**Exercise**
All material below is to be reproduced exactly.

* * * * * * *

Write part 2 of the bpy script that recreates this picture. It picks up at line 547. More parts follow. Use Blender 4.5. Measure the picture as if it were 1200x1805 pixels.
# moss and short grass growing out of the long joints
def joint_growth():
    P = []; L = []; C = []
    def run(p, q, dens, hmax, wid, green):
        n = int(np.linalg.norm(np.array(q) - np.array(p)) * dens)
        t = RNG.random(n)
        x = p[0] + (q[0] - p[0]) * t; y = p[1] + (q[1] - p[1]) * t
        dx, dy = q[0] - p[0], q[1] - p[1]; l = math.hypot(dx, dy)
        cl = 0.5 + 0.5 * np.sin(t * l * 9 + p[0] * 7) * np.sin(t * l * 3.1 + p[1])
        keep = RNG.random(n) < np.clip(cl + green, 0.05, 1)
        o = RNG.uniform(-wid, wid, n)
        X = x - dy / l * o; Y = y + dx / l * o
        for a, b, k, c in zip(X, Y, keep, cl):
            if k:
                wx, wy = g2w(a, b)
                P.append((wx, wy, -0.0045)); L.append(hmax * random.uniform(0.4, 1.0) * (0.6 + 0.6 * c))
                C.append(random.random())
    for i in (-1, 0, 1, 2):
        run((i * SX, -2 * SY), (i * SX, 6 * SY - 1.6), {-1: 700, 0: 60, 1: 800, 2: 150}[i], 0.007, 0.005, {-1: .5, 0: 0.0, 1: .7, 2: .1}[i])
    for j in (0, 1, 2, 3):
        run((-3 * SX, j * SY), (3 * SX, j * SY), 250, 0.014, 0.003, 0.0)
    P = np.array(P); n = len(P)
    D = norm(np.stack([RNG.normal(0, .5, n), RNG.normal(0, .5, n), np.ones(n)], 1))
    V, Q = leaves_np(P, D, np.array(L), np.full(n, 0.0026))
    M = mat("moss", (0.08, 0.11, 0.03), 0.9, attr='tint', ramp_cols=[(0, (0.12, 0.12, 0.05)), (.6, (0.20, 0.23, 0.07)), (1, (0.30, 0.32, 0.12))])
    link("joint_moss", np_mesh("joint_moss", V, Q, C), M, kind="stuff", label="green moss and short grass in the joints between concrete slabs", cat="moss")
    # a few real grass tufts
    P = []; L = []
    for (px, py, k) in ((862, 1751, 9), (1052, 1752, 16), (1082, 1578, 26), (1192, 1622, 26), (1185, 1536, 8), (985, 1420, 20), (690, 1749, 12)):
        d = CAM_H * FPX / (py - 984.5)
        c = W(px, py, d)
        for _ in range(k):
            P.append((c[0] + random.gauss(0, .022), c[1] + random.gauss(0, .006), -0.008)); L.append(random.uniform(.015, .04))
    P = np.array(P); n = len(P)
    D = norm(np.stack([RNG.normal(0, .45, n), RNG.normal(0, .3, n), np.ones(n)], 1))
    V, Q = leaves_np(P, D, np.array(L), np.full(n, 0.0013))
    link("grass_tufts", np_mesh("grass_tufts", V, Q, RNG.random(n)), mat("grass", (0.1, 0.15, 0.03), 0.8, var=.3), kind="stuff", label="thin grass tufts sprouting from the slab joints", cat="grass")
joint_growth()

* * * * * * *

**Complete output**
Write part 2 of the bpy script that recreates this picture. It picks up at line 547. More parts follow. Use Blender 4.5. Measure the picture as if it were 1200x1805 pixels.
# moss and short grass growing out of the long joints
def joint_growth():
    P = []; L = []; C = []
    def run(p, q, dens, hmax, wid, green):
        n = int(np.linalg.norm(np.array(q) - np.array(p)) * dens)
        t = RNG.random(n)
        x = p[0] + (q[0] - p[0]) * t; y = p[1] + (q[1] - p[1]) * t
        dx, dy = q[0] - p[0], q[1] - p[1]; l = math.hypot(dx, dy)
        cl = 0.5 + 0.5 * np.sin(t * l * 9 + p[0] * 7) * np.sin(t * l * 3.1 + p[1])
        keep = RNG.random(n) < np.clip(cl + green, 0.05, 1)
        o = RNG.uniform(-wid, wid, n)
        X = x - dy / l * o; Y = y + dx / l * o
        for a, b, k, c in zip(X, Y, keep, cl):
            if k:
                wx, wy = g2w(a, b)
                P.append((wx, wy, -0.0045)); L.append(hmax * random.uniform(0.4, 1.0) * (0.6 + 0.6 * c))
                C.append(random.random())
    for i in (-1, 0, 1, 2):
        run((i * SX, -2 * SY), (i * SX, 6 * SY - 1.6), {-1: 700, 0: 60, 1: 800, 2: 150}[i], 0.007, 0.005, {-1: .5, 0: 0.0, 1: .7, 2: .1}[i])
    for j in (0, 1, 2, 3):
        run((-3 * SX, j * SY), (3 * SX, j * SY), 250, 0.014, 0.003, 0.0)
    P = np.array(P); n = len(P)
    D = norm(np.stack([RNG.normal(0, .5, n), RNG.normal(0, .5, n), np.ones(n)], 1))
    V, Q = leaves_np(P, D, np.array(L), np.full(n, 0.0026))
    M = mat("moss", (0.08, 0.11, 0.03), 0.9, attr='tint', ramp_cols=[(0, (0.12, 0.12, 0.05)), (.6, (0.20, 0.23, 0.07)), (1, (0.30, 0.32, 0.12))])
    link("joint_moss", np_mesh("joint_moss", V, Q, C), M, kind="stuff", label="green moss and short grass in the joints between concrete slabs", cat="moss")
    # a few real grass tufts
    P = []; L = []
    for (px, py, k) in ((862, 1751, 9), (1052, 1752, 16), (1082, 1578, 26), (1192, 1622, 26), (1185, 1536, 8), (985, 1420, 20), (690, 1749, 12)):
        d = CAM_H * FPX / (py - 984.5)
        c = W(px, py, d)
        for _ in range(k):
            P.append((c[0] + random.gauss(0, .022), c[1] + random.gauss(0, .006), -0.008)); L.append(random.uniform(.015, .04))
    P = np.array(P); n = len(P)
    D = norm(np.stack([RNG.normal(0, .45, n), RNG.normal(0, .3, n), np.ones(n)], 1))
    V, Q = leaves_np(P, D, np.array(L), np.full(n, 0.0013))
    link("grass_tufts", np_mesh("grass_tufts", V, Q, RNG.random(n)), mat("grass", (0.1, 0.15, 0.03), 0.8, var=.3), kind="stuff", label="thin grass tufts sprouting from the slab joints", cat="grass")
joint_growth()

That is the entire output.